My solution mostly relies on a method of polling words that I don't know if there's already a name for, a fractal dictionary (python dictionary) of words that I've taken to calling a tree dictionary. A good analogy is sorting each word out from my input list (ENABLE with a few extra words added in) into folders each labeled with the first letter. Then in each folder, sort each A word into another 26 folders for each word's second letter, etc. Once completed, the input list of words can be viewed as a binary tree with each node having 26 branches. Lastly, each iteration has a separate data-point to keep track of if the current slew of letters is a word or not (ex: A is a word, AA is a word, AAR is not, but AARDVARK is). This approach changes the runtime of searching if a specific word exists from O(n)=len(list), to O(n)=27*len(n) at worst. For reference, the ENABLE list is 172,820 unique words.
The way my current solver works basically boils down to navigating the tree dictionary via the board as a guide, or vice versa. It starts at each point on the given board, then checks all adjacent tiles to see if the current string has a next letter to continue completing a word, and reiterate, yielding all current words that have a length allowed in the given list of word lengths and (if necessary) have the same first letter. After finding a potential word, it removes the word from the board, applies gravity, then reiterates. Once it finds a list of words on the board that can satisfy the list of word lengths (which should be the same length as the number of letters on the board) then it yields the result, and searches for another solution.
Due to the nature of my solver, its runtime seems to increase exponentially with board size. I've never seen my solver return a result from any 6x6 sized boards (at least while running on my phone) so naturally I'm looking for a better solution.
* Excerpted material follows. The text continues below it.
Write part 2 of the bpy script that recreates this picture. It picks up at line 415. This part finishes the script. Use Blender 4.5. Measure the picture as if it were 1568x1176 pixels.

Wordbrain as a mobile game is something like a word search meets Candy Crush, with predefined boards and scripted solutions. You start with a square board of size n (increases after you get further in the game, I believe goes from 2 to 7) of predetermined letters. You have to drag across adjacent letters (orthogonal and diagonal) to create words. Each level has a predetermined solution, so not every single word you find will be allowed; you have to find the developer's solution. Once you find one of the correct words, all the letters of that word are removed and any letters above them are moved down to fill their space. Rinse and repeat until you've cleared the board of all letters and found every word. Lastly, below the board the game tells you the length of each word in the solution, and if you use a hint, it'll tell you the first letter of a random unsolved word.
My solution mostly relies on a method of polling words that I don't know if there's already a name for, a fractal dictionary (python dictionary) of words that I've taken to calling a tree dictionary. A good analogy is sorting each word out from my input list (ENABLE with a few extra words added in) into folders each labeled with the first letter. Then in each folder, sort each A word into another 26 folders for each word's second letter, etc. Once completed, the input list of words can be viewed as a binary tree with each node having 26 branches. Lastly, each iteration has a separate data-point to keep track of if the current slew of letters is a word or not (ex: A is a word, AA is a word, AAR is not, but AARDVARK is). This approach changes the runtime of searching if a specific word exists from O(n)=len(list), to O(n)=27*len(n) at worst. For reference, the ENABLE list is 172,820 unique words.
The way my current solver works basically boils down to navigating the tree dictionary via the board as a guide, or vice versa. It starts at each point on the given board, then checks all adjacent tiles to see if the current string has a next letter to continue completing a word, and reiterate, yielding all current words that have a length allowed in the given list of word lengths and (if necessary) have the same first letter. After finding a potential word, it removes the word from the board, applies gravity, then reiterates. Once it finds a list of words on the board that can satisfy the list of word lengths (which should be the same length as the number of letters on the board) then it yields the result, and searches for another solution.
Due to the nature of my solver, its runtime seems to increase exponentially with board size. I've never seen my solver return a result from any 6x6 sized boards (at least while running on my phone) so naturally I'm looking for a better solution.